O Jurista Lênio Streck  explicita:



“Sem dúvida , para maior participação popular e pela democratização da instituição, urge que se dê maior transparência ao Tribunal do Júri, abolindo-se a sala secreta.(...) Ora, ao cuidar das votações dos quesitos, a Constituição determinou que se mantenha o sigilo das votações, ou seja, cada jurado responderá o quesito de forma sigilosa, e não o sigilo na votação. A diferença é significativa, pois sigilo das votações é equivalente a voto secreto, e sigilo na votação corresponde à sessão secreta...”



Nessa mesma linha de pensamento o jurista Antonio Scarance Fernandes preleciona:



“Trata-se de garantia relevante e que assegura a transparência da atividade jurisdicional, permitindo ser fiscalizada pelas partes e pela própria comunidade. Com ela são evitados excessos ou arbitrariedades no desenrolar da causa, surgindo, por isso, a garantia como reação aos processos secretos, proporcionando aos cidadãos a oportunidade de fiscalizar a distribuição da justiça”.
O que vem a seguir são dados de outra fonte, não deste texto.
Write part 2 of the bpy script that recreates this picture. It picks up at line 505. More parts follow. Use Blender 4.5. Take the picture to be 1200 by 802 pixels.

Deduz-se, portanto, que o sigilo do voto é que deve ser preservado como cláusula pétrea, inclusive, na sua plenitude, como permite o sistema francês que autoriza o encerramento da votação após alcançar o 4º voto unânime, seja no sentido de condenar ou absolver o acusado, mantendo-se assim absolutamente o sigilo do voto. De que adianta manter a sala secreta se a unanimidade de votos acaba revelando o voto de cada jurado? É bem de ver que a sala secreta é uma reminiscência dos terríveis julgamentos secretos e não tem sustentação no âmbito de um Estado Democrático de Direito que prima pela publicidade dos julgamentos dos órgãos do Poder Judiciário. No Congresso Nacional o sigilo do voto de cada parlamentar é assegurado, entretanto, a sessão é pública. Com efeito, é de se estender essa prática para o Judiciário, admitindo-se a sessão pública nos julgamentos do Tribunal do júri como imperativo de aperfeiçoamento e democratização dessa importante instituição.